Sure. Which means we'll end up with some sort of system where that's not necessary. Remember, the marginal cost of production for a web site visit is zero.

It's also important to remember that the vast majority of journalists and would-be journalists currently can't afford to do journalism. We need to solve both the consumer and producer problems.


90% of everything is crap, and websites are a thing so 90% of them are crap. So its ok if they die.

Then again, neither wikipedia nor <s>youtubr</s>hacker news have ads and that's like half of what i read on the internet right there.

Edit: this is what happens when i try to post while falling asleep. Meant to say hn not youtube. Youtube definitely has ads


HN has ads: they're the job posts that appear on the front page without voting buttons


But not 3rd party tracking ads. HN's "ads" don't get blocked by uBlock either.


> Then again, neither wikipedia nor youtubr have ads and that's like half of what i read on the internet right there.

Don't know which YouTube you use, but the one I do does have ads.

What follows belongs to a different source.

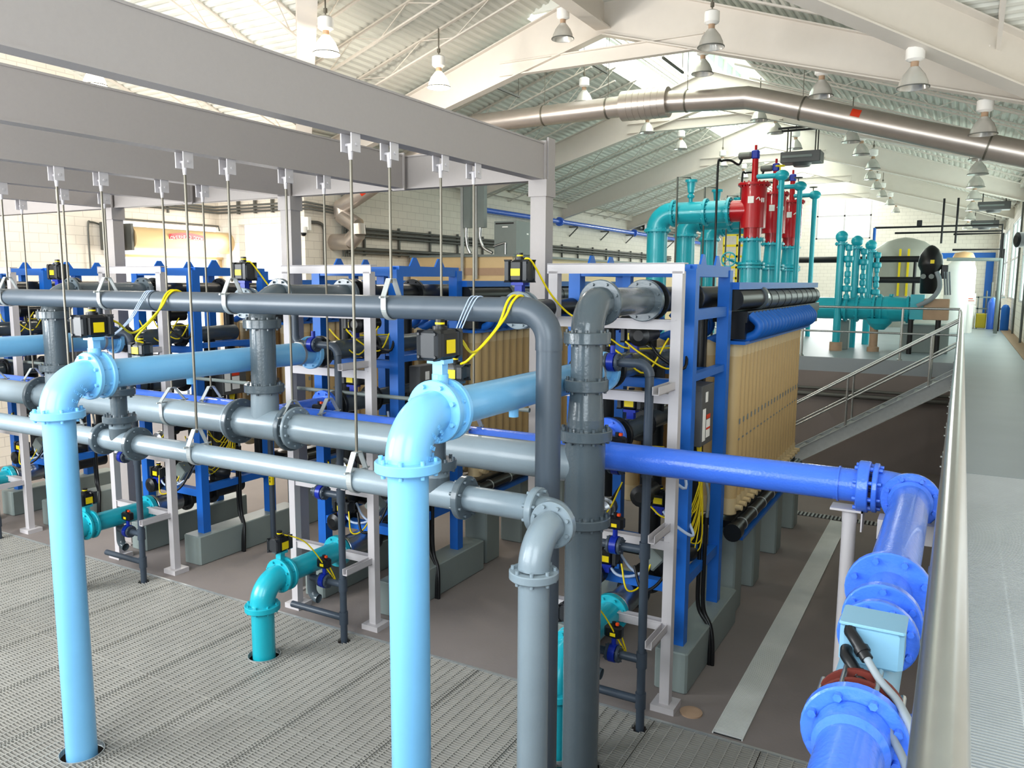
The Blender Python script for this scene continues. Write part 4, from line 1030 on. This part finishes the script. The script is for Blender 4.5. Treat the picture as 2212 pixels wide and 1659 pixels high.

uBlock Origin seems to block all advertising on Youtube for me, including pre-roll and intermission ads in the videos. The only advertising I see on youtube these days is the sponsored sections inserted by the video creators.


I don't really watch that much youtube but now that my son watches some cartoons on it I've subscribed to premium so he doesn't see any ads. I think it's ok to pay for youtube as it arguably provides a useful service. I also know that I'm in a privileged position to be able to pay for youtube premium, so my comment is not about whether ads are inherently bad or not, just that you can watch youtube without ads if you pay for it.


I also don't ever have to deal with ads - perhaps because I also have a (seldom used or visited) channel?


Websites existed before online ads were a thing.


yes, but the current penetration didn't.

if you think the future is asking people from Rwanda to pay 5 bucks a month to read a single online newspaper, or get access to Reddit then I guess you're in for a rude awakening.


1) How will it cost to read the newspaper 5$ in Rwanda? That's the price of a monthly subscription in Germany.

2) If said people can't afford 5$/month how will they afford the stuff ads are targeting them to buy?


This is what concerns me most about ad blocking.

"In a world without ads, people will just pay their own way" is elitist thinking. Most people online have nothing of value to exchange except their attention.